▶ WHAT THE TASK REQUIRES:
Only the lines from the top of the listing below to the line that has "for o in list(bpy.data.objects): bpy.data.objects.remove(o)" should be echoed, with both ends kept and pictures left out.

— BEGIN DATA EXTRACT —

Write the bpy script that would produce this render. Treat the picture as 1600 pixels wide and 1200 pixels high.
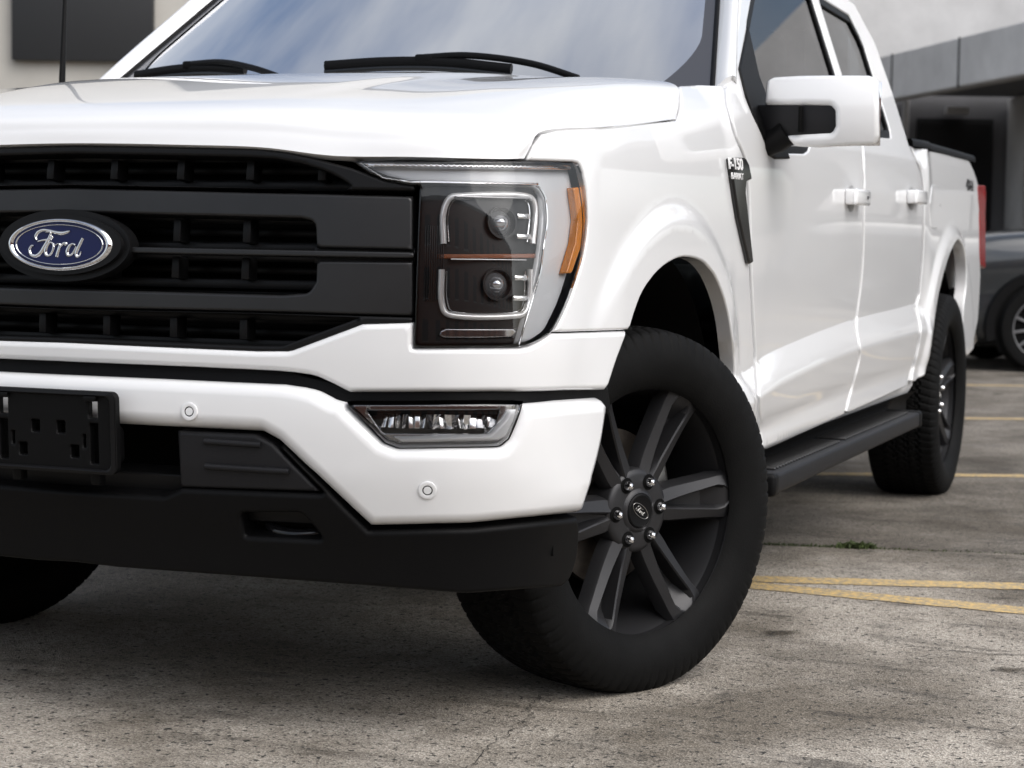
import bpy, bmesh, math, random
import numpy as np
from mathutils import Vector, Matrix
from mathutils.geometry import delaunay_2d_cdt
random.seed(4); rng = np.random.default_rng(4)
R = math.radians
scene = bpy.context.scene
for o in list(bpy.data.objects): bpy.data.objects.remove(o)

# ------------------------------------------------------------------ camera
cam_data = bpy.data.cameras.new('camera'); camera = bpy.data.objects.new('camera', cam_data)
scene.collection.objects.link(camera); scene.camera = camera
cam_data.sensor_width = 36; cam_data.lens = 36*3054/1600; cam_data.clip_start = .05; cam_data.clip_end = 2000
camera.matrix_world = (Matrix.Translation((2.204, -4.133, 1.004)) @ Matrix.Rotation(R(21.59), 4, 'Z')
                       @ Matrix.Rotation(R(90-4.2), 4, 'X') @ Matrix.Rotation(R(.816), 4, 'Z'))
cam_data.dof.use_dof = True; cam_data.dof.focus_distance = 3.95; cam_data.dof.aperture_fstop = 7.0

# ------------------------------------------------------------------ sky and sun (bright overcast)
SUN_EL, SUN_AZ = 50, 111          # elevation; compass angle of the sun, seen from above, from +Y towards +X
world = bpy.data.worlds.new('World'); scene.world = world; world.use_nodes = True
wn = world.node_tree; wn.nodes.clear()
sky = wn.nodes.new('ShaderNodeTexSky'); sky.sky_type = 'NISHITA'; sky.sun_disc = False
sky.sun_elevation = R(SUN_EL); sky.sun_rotation = R(SUN_AZ); sky.air_density = 1.0; sky.dust_density = 3.0; sky.ozone_density = 1.0
# broken cloud: pale grey cover with bluer gaps, the same all round
tcw = wn.nodes.new('ShaderNodeTexCoord'); cl = wn.nodes.new('ShaderNodeTexNoise'); cl.inputs['Scale'].default_value = 2.6; cl.inputs['Detail'].default_value = 6; cl.inputs['Roughness'].default_value = .55
rp = wn.nodes.new('ShaderNodeValToRGB'); rp.color_ramp.elements[0].position = .38; rp.color_ramp.elements[1].position = .62
gap_ = wn.nodes.new('ShaderNodeHueSaturation'); gap_.inputs['Saturation'].default_value = .95; gap_.inputs['Value'].default_value = .70
hs = wn.nodes.new('ShaderNodeHueSaturation'); hs.inputs['Saturation'].default_value = .18; hs.inputs['Value'].default_value = 1.22
mxw = wn.nodes.new('ShaderNodeMix'); mxw.data_type = 'RGBA'
bg = wn.nodes.new('ShaderNodeBackground'); bg.inputs['Strength'].default_value = .14
wo = wn.nodes.new('ShaderNodeOutputWorld')
for a_, b_ in ((tcw.outputs['Generated'], cl.inputs['Vector']), (cl.outputs[0], rp.inputs[0]), (sky.outputs[0], gap_.inputs['Color']), (sky.outputs[0], hs.inputs['Color']), (rp.outputs[0], mxw.inputs[0]), (gap_.outputs[0], mxw.inputs[6]), (hs.outputs[0], mxw.inputs[7]), (mxw.outputs[2], bg.inputs['Color']), (bg.outputs[0], wo.inputs['Surface'])): wn.links.new(a_, b_)
sd = bpy.data.lights.new('sun', 'SUN'); sd.energy = 1.2; sd.angle = R(75); sd.color = (1, .97, .93)
sun = bpy.data.objects.new('sun', sd); scene.collection.objects.link(sun)
_d = Vector((math.sin(R(SUN_AZ))*math.cos(R(SUN_EL)), math.cos(R(SUN_AZ))*math.cos(R(SUN_EL)), math.sin(R(SUN_EL))))
sun.rotation_euler = _d.to_track_quat('Z', 'Y').to_euler()
scene.view_settings.view_transform = 'Standard'; scene.view_settings.look = 'None'
scene.view_settings.exposure = 0.64; scene.view_settings.gamma = 1
scene.render.engine = 'CYCLES'; scene.cycles.use_denoising = True
scene.cycles.max_bounces = 10; scene.cycles.transparent_max_bounces = 12
scene.cycles.sample_clamp_indirect = 6; scene.cycles.caustics_reflective = False; scene.cycles.caustics_refractive = False
# ---- reference surfaces of the truck body (metres; x to its left side, y to its rear, z up)
def pchip(xs, ys):
    xs = np.asarray(xs, float); ys = np.asarray(ys, float)
    h = np.diff(xs); d = np.diff(ys)/h; m = np.zeros(len(xs))
    for i in range(1, len(xs)-1):
        if d[i-1]*d[i] > 0:
            w1 = 2*h[i]+h[i-1]; w2 = h[i]+2*h[i-1]
            m[i] = (w1+w2)/(w1/d[i-1]+w2/d[i])
    m[0] = d[0]; m[-1] = d[-1]
    def f(x):
        x = np.clip(np.asarray(x, float), xs[0], xs[-1])
        i = np.clip(np.searchsorted(xs, x)-1, 0, len(xs)-2)
        t = (x-xs[i])/h[i]
        return ((1+2*t)*(1-t)**2*ys[i] + t*(1-t)**2*h[i]*m[i] + t*t*(3-2*t)*ys[i+1] + t*t*(t-1)*h[i]*m[i+1])
    return f
def catmull(pts, n=24):
    P = np.asarray(pts, float); P = np.vstack([2*P[0]-P[1], P, 2*P[-1]-P[-2]]); out = []
    for i in range(1, len(P)-2):
        p0, p1, p2, p3 = P[i-1:i+3]
        t0 = 0; t1 = np.linalg.norm(p1-p0)**.5; t2 = t1+np.linalg.norm(p2-p1)**.5; t3 = t2+np.linalg.norm(p3-p2)**.5
        for t in np.linspace(t1, t2, n, endpoint=False):
            a1 = (t1-t)/(t1-t0)*p0+(t-t0)/(t1-t0)*p1; a2 = (t2-t)/(t2-t1)*p1+(t-t1)/(t2-t1)*p2; a3 = (t3-t)/(t3-t2)*p2+(t-t2)/(t3-t2)*p3
            b1 = (t2-t)/(t2-t0)*a1+(t-t0)/(t2-t0)*a2; b2 = (t3-t)/(t3-t1)*a2+(t-t1)/(t3-t1)*a3
            out.append((t2-t)/(t2-t1)*b1+(t-t1)/(t2-t1)*b2)
    out.append(P[-2]); return np.array(out)
def sstep(x, a, b):
    t = np.clip((np.asarray(x, float)-a)/(b-a), 0, 1); return t*t*(3-2*t)
PLAN = catmull([(0,-.93),(.25,-.924),(.48,-.905),(.66,-.872),(.78,-.83),(.862,-.765),(.914,-.68),(.941,-.58),(.955,-.45),(.963,-.25),(.967,0),(.969,.5),(.970,1.2),(.970,2.2),(.970,3.2),(.967,4.0),(.960,4.55),(.950,4.95)])
_sl = np.concatenate([[0], np.cumsum(np.linalg.norm(np.diff(PLAN, axis=0), axis=1))])
_tan = np.gradient(PLAN, _sl, axis=0); _tan[0] = (1, 0)
def plan(s):
    a = np.abs(s); sg = np.where(np.asarray(s) < 0, -1., 1.)
    x = np.interp(a, _sl, PLAN[:,0]); y = np.interp(a, _sl, PLAN[:,1])
    tx = np.interp(a, _sl, _tan[:,0]); ty = np.interp(a, _sl, _tan[:,1]); l = np.hypot(tx, ty)
    return sg*x, y, sg*ty/l, -tx/l
def s_at_y(y):
    i = np.searchsorted(PLAN[:,1], y); return float(np.interp(y, PLAN[:,1], _sl))
_upper = pchip([.70,1.05,1.16,1.24,1.30,1.34,1.40,1.95], [0,0,0,-.005,-.016,-.032,-.052,-.240])
_zc = pchip([.25,.60,.70,.80,1.1,1.93,2.6,3.0,3.08,3.20], [.680,.684,.696,.714,.735,.774,.787,.795,.785,.730])   # crease above the shelf
_zr = pchip([.25,.60,.87,1.86,2.9,3.2], [.605,.615,.639,.682,.692,.680])                                       # ridge under it
_low = pchip([0,.32,.55,.75,1.], [.016,.004,-.008,-.004,-.050])
def _door(z, y):
    zc, zr = _zc(y), _zr(y); z = np.asarray(z, float)+0*zc
    up = -.020*(1-np.clip((z-zc)/.38, 0, 1))**2+_upper(z)
    t = np.clip((zc-z)/np.maximum(zc-zr, .02), 0, 1); sh = -.020+.036*(1.25*t-.25*t**5)
    lo = _low(np.clip((zr-z)/np.maximum(zr-.44, .02), 0, 1))
    return np.where(z > zc, up, np.where(z > zr, sh, lo))
_fend = pchip([.38,.50,.62,.75,.95,1.05,1.16,1.22,1.27,1.32,1.36,1.40,1.95], [-.03,-.012,0,0,0,0,-.004,-.010,-.020,-.036,-.060,-.10,-.24])
FW = (-.05, .425); RW = (3.683, .425)
def side_off(s, z):
    x, y, nx, ny = plan(s)
    w = sstep(y, .36, .46)*(1-sstep(y, 3.06, 3.22))
    w = np.maximum(w, sstep(z, 1.29, 1.36)*sstep(y, .28, .46)*(1-sstep(y, 3.06, 3.25)))
    o = _door(z, y)*w + _fend(z)*(1-w)
    # upper body of the bed stays upright
    o = o + sstep(y, 3.0, 3.1)*np.where(np.asarray(z) > 1.16, (0.-_fend(z))*.55, 0)
    for cy, cz in (FW, RW):
        d = np.hypot(np.asarray(y)-cy, np.asarray(z)-cz)
        o = o + .014*(1-sstep(d, .612, .675))*sstep(y, -.62, -.40)
    return o
_fz = pchip([.30,.42,.50,.58,.66,.72,.78,.86,.95,1.05,1.14,1.20,1.30], [-.045,-.020,.004,.020,.024,.020,.006,.0,-.004,-.012,-.022,-.030,-.06])
_ff = pchip([.68,.80,.86,.95,1.05,1.14,1.20,1.30], [.000,.008,.006,.0,-.010,-.022,-.030,-.06])
def front_off(s, z):      # grille, headlamps, upper bumper cap
    x, y, nx, ny = plan(s); w = sstep(y, -.66, -.50)
    return (1-w)*_ff(z) + w*side_off(s, z)
def bump_off(s, z):       # bumper and valance
    x, y, nx, ny = plan(s); w = sstep(y, -.80, -.60)
    return (1-w)*_fz(z) + w*np.minimum(_fz(z), .012)
def shell(s, z, off, extra=0.):
    x, y, nx, ny = plan(s); o = off(s, z)+extra
    return np.stack([x+nx*o, y+ny*o, np.asarray(z, float)+0*x], -1)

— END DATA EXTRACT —

▶ EXPECTED ANSWER:
Write the bpy script that would produce this render. Treat the picture as 1600 pixels wide and 1200 pixels high.
import bpy, bmesh, math, random
import numpy as np
from mathutils import Vector, Matrix
from mathutils.geometry import delaunay_2d_cdt
random.seed(4); rng = np.random.default_rng(4)
R = math.radians
scene = bpy.context.scene
for o in list(bpy.data.objects): bpy.data.objects.remove(o)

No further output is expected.